I think sideways. At least that’s what I call it. Thoughts, relevant or not, hit me in five-gallon buckets. The hamster in my brain runs on his wheel full time 24/7. I’m also a magpie for weird facts and history (would that make me a concept hoarder?)
Sometimes it makes things easy. Languages and words are a part of the ink in my veins. Sometimes it takes work, but if I bash my head against a skill long enough (talking about you, geometry and logic), it will bloom in a flash of unexpected lightning and it will stick with me. University and grad school for me were less about the subject matter and more about learning how to think.
When I wrote stories as a kid, I did it by the seat of my pants. I was full-on impromptu and never gave a whisper of a thought to outlining. And it flowed. Hundreds of pages of stories and doodles. I did it by grace alone and it was a gift I cherished.
Through the rigors of grad school and then a quarter century as an analyst, I didn’t have the luxury of winging it anymore. I needed to organize my thoughts in order to present them in a logical and persuasive fashion. But my creative writing changed with it.
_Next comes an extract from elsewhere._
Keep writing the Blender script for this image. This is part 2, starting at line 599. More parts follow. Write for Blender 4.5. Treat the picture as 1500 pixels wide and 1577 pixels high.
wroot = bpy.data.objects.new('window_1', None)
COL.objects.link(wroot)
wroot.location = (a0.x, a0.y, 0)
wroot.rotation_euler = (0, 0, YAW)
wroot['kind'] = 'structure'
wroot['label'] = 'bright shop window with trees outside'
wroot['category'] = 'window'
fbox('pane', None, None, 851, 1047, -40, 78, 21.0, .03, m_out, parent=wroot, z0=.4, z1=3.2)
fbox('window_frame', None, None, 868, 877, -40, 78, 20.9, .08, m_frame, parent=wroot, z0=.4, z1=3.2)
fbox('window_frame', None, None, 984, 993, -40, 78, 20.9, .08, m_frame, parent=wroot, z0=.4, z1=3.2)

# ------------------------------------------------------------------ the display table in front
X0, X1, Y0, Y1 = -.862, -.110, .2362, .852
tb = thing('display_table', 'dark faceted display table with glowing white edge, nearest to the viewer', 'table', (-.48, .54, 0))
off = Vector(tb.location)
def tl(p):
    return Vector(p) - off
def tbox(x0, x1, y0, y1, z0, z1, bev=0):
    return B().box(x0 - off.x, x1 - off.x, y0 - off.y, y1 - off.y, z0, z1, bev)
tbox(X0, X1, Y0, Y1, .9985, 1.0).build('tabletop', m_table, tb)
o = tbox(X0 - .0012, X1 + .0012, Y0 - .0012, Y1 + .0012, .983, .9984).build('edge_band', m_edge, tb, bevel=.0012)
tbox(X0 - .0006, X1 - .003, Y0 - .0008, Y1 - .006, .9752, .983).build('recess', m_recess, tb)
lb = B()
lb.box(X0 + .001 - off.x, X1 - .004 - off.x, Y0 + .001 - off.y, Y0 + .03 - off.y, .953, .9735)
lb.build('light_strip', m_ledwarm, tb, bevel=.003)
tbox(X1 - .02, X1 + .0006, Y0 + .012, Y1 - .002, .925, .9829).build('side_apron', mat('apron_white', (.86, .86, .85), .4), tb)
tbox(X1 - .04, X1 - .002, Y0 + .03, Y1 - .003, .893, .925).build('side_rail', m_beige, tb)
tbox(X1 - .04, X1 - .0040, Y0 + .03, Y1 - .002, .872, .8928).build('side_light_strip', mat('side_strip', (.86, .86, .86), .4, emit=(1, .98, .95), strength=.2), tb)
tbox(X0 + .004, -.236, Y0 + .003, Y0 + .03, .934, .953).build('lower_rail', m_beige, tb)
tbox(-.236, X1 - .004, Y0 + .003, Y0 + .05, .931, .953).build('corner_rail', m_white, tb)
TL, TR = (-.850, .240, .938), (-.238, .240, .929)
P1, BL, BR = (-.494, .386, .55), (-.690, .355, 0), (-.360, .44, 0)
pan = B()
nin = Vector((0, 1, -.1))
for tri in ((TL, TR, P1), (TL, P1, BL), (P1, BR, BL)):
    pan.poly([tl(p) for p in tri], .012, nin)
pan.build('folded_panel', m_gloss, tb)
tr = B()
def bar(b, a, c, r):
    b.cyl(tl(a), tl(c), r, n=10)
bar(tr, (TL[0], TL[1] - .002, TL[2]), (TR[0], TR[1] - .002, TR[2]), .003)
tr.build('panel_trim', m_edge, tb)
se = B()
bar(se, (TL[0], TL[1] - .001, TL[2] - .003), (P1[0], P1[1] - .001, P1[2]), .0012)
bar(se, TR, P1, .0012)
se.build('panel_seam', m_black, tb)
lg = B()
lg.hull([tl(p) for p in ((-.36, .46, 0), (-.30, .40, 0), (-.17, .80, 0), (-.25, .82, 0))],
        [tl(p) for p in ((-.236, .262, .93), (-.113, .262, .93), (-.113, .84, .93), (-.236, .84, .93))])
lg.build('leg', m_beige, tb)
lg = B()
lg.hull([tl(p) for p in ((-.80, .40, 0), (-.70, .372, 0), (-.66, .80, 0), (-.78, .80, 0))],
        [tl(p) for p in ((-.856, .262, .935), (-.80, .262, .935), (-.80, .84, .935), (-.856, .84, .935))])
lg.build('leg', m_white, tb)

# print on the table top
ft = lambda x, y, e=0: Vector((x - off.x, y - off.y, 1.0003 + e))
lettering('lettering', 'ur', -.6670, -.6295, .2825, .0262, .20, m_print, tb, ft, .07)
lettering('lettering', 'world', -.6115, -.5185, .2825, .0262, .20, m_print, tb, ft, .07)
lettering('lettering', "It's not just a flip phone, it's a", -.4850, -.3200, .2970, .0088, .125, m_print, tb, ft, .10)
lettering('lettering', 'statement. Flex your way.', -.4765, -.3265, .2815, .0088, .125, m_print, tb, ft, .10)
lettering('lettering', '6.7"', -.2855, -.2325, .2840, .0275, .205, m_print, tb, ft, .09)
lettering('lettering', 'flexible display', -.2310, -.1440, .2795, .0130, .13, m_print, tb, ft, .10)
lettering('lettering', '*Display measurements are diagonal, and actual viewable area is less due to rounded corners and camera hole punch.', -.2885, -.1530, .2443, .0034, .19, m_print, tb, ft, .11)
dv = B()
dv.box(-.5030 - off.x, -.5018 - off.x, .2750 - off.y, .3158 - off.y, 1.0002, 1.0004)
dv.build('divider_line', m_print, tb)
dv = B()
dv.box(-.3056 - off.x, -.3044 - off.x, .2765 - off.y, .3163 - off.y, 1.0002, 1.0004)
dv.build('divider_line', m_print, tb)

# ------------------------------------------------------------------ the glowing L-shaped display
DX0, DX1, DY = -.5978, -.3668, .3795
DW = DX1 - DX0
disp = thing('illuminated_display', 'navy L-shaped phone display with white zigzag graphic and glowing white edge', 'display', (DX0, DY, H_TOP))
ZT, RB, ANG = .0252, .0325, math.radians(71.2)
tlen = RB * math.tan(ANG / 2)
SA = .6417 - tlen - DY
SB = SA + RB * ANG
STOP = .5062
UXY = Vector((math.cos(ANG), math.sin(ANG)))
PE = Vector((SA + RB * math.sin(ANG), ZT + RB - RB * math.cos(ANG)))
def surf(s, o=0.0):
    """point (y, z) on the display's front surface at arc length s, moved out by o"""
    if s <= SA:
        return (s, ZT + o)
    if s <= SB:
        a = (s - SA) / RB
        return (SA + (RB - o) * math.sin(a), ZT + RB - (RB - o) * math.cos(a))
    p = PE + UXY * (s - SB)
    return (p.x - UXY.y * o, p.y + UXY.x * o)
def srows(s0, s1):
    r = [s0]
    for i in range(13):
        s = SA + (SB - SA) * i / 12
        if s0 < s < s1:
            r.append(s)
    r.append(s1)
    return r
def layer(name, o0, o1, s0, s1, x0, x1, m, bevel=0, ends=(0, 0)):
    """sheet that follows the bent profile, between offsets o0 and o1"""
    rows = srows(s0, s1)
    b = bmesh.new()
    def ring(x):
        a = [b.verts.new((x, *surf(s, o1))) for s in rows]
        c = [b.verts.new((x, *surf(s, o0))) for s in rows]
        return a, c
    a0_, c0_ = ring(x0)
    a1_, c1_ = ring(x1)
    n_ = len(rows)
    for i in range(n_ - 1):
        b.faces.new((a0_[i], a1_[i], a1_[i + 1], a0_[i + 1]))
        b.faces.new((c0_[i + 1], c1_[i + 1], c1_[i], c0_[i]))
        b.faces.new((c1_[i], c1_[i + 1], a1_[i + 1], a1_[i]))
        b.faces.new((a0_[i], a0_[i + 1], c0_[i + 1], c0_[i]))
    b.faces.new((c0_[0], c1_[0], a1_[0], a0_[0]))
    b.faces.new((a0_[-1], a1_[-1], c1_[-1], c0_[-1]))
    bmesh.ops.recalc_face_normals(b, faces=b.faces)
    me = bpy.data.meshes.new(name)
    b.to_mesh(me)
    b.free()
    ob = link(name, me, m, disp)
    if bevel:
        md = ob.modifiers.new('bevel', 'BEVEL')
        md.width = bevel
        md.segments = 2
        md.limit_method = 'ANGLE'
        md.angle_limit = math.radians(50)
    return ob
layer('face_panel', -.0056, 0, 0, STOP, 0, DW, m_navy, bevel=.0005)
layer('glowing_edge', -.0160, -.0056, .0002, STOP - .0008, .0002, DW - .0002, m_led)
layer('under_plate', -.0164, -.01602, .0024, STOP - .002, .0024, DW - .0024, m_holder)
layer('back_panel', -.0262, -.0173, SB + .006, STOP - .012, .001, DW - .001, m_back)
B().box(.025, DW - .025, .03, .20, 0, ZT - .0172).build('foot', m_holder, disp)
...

Outlining served me well in the work world. And without it, I don’t think I’d have ever finished The Stolen Songbird or become a published author. It even hung on after retirement to plot Murder by Spandex. I SO need an outline for the mystery to keep all the clues straight!
Then I heard about an upcoming anthology with a theme that caught my interest: finding something lost. The idea grabbed me and refused to let go. I started typing and have been pounding away every day. A hundred words. A thousand words. Doesn’t matter how many a day, I’m having fun. It’s now way too long for a short story, and it’s telling me it wants to be more of a novella.
The back copy for the story is on a new tab for my website. For now, it’s called, Novella Project 2026. Not exactly original, but my working title is Plato’s Book, and the people that I’ve mentioned the title to have all said it sounds like a philosophy book. Nope, it’s fiction. Sort of a mash up of urban fantasy, folk tale, and finding yourself again.
The premise is the Rule One of the Folktale: if a talking animal asks you to do something, you do it or bad things happen. And it’s a quest to find a lost library book (I love libraries – my happy place growing up.) The quest is given to the hero by a hedgehog hanging out on the 108-degree sidewalk outside a coffee house in Sacramento Valley. Now imaging that hero is an analyst close to retirement. That thinks sideways.
I’m almost to The End without an outline in sight and loving every minute of the journey. I’ve never read a book that had a character that thinks like me. I think the hamster in my head was telling me that I need to be the one to write it.
I’m planning on publishing in time for the Sacramento Book Festival in April.

I so love that inspiration grabbed you by the neck and wouldn’t let go! Looking forward to buying my own copy!